Nie mają szczęścia do swojej hali zielonogórzanie jeśli chodzi o to trofeum. Przed trzema laty kiedy pierwszy raz wywalczyli tytuł mistrzowski przegrali u siebie z Treflem Sopot, w niedzielny wieczór lepsza okazała się Rosa. Tym samym padła twierdza CRS. Przypomnijmy Stelmet przez 44 spotkania ligowe nie dał się pokonać we własnej hali. Ostatnią ekipą która tego dokonała był Turów Zgorzelec, który w finale sezonu 2013/2014 wygrał w Zielonej Górze. Potem nikomu się nie udało. Wreszcie Rosa odczarowała zielonogórską halę. Cóż, każda nawet wspaniała passa ma swój koniec.
Zabrakło nam skuteczności w ataku, zawodnicy byli trochę sparaliżowani
Liczenie kolejnych zwycięstw u siebie to oczywiście statystyka i fajna zabawa. Zielonogórscy fani byli ciekawi jak zaprezentuje się praktycznie nowy zespół. Na razie trudno tę ekipę ocenić. Widać było, że jeszcze jest na etapie zgrywania, jeszcze widać brak zrozumienia w poszczególnych formacjach. Martwi wyraźna różnica w zbiórkach. Łupem Rosy padły 43 piłki (10 na atakowanej desce, 33 bronionej) podczas gdy Stelmet zaliczył 33 zbiórki (8 atak, 25 obrona). Trenerzy zielonogórscy zawsze kładli nacisk na obronę, w s43,2 olidności której można szukać źródeł sukcesu. Ta różnica mówi sama za siebie... Byliśmy też mniej skuteczni w rzutach za dwa (Stelmet 43,2 proc. - 16/37, Rosa 50 - 20/40). Za trzy dopiero szalone trafienia Jamesa Florence’a w końcówce sprawiły że przegraliśmy ten element nieznacznie (my 33,3 proc, - 11/33, radomianie 34,8 proc. - 8/23). Lepiej wykonywaliśmy rzuty wolne, ale pięć zmarnowanych to za dużo i w meczu ,,na styk” może mieć znaczenie.
Oto co po meczu mówili szkoleniowcy, trener Rosy Wojciech Kamiński: - Gratuluję moim zawodnikom. Ostatnio nie graliśmy dobrze, a w Zielonej Górze imponowaliśmy walecznością. To wielki sukces tego zespołu. Stelmetowi grało się trudno. Szalona końcówka i rzuty, szczególnie Florence sprawiły, że gospodarze byli bliscy przełamania nas. Wygraliśmy to obroną zespołową. Cieszę się z tego zwycięstwa ogromnie.

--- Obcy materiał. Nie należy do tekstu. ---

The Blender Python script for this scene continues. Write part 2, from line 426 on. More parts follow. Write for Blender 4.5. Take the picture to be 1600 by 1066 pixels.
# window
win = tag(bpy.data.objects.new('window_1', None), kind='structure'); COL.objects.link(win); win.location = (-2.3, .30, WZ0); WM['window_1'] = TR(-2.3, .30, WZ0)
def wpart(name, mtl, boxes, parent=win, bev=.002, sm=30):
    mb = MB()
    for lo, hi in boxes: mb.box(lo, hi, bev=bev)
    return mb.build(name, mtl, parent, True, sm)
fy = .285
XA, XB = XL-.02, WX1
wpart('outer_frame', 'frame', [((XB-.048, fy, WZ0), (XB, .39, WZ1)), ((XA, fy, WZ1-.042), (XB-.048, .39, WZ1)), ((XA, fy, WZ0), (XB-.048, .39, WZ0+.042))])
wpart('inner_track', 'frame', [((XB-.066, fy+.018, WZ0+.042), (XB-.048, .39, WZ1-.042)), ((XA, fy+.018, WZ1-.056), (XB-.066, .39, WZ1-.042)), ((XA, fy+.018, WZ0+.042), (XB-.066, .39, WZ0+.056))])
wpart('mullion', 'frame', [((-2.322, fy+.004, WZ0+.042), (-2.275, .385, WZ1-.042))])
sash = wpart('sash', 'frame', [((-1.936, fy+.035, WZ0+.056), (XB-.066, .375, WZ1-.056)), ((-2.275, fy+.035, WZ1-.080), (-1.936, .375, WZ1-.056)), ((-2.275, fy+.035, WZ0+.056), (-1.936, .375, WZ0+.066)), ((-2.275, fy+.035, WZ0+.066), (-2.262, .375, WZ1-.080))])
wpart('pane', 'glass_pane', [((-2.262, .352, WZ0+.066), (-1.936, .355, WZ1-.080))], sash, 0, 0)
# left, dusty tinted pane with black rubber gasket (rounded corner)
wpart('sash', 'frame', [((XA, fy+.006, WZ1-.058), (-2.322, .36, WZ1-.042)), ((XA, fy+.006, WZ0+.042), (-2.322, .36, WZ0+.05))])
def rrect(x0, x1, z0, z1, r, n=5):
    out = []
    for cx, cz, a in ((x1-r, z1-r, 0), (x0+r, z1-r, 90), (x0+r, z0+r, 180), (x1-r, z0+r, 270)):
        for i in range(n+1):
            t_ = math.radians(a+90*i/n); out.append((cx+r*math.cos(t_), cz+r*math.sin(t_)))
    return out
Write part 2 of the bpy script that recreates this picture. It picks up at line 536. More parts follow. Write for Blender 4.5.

- Straciliśmy 81 punktów we własnej hali. To za dużo - podsumował szkoleniowiec Stelmetu Artur Gronek. - Otworzyliśmy graczy, których nie powinniśmy. Zabrakło nam skuteczności w ataku, zawodnicy byli trochę sparaliżowani. Przegraliśmy zbiórkę, ale założenie było takie, aby zatrzymać ich kontry. Rywale zebrali więcej w obronie. James Florence? Jestem za tym, aby zawodnicy czuli wolność w ataku, a co do szalonych rzutów - czasami tak trzeba. Tak więc kolejnego trofeum nie będzie na klubowej półce. To nie jest jakiś wielki problem. Ważne żeby zespół wyciągnął wnioski z porażki. Mecz z Rosą pokazał że Stelmet czeka trudny sezon a hasło ,,bij mistrza” będzie obowiązywało w każdym meczu. Miejmy nadzieję, że nasi sobie z tym poradzą.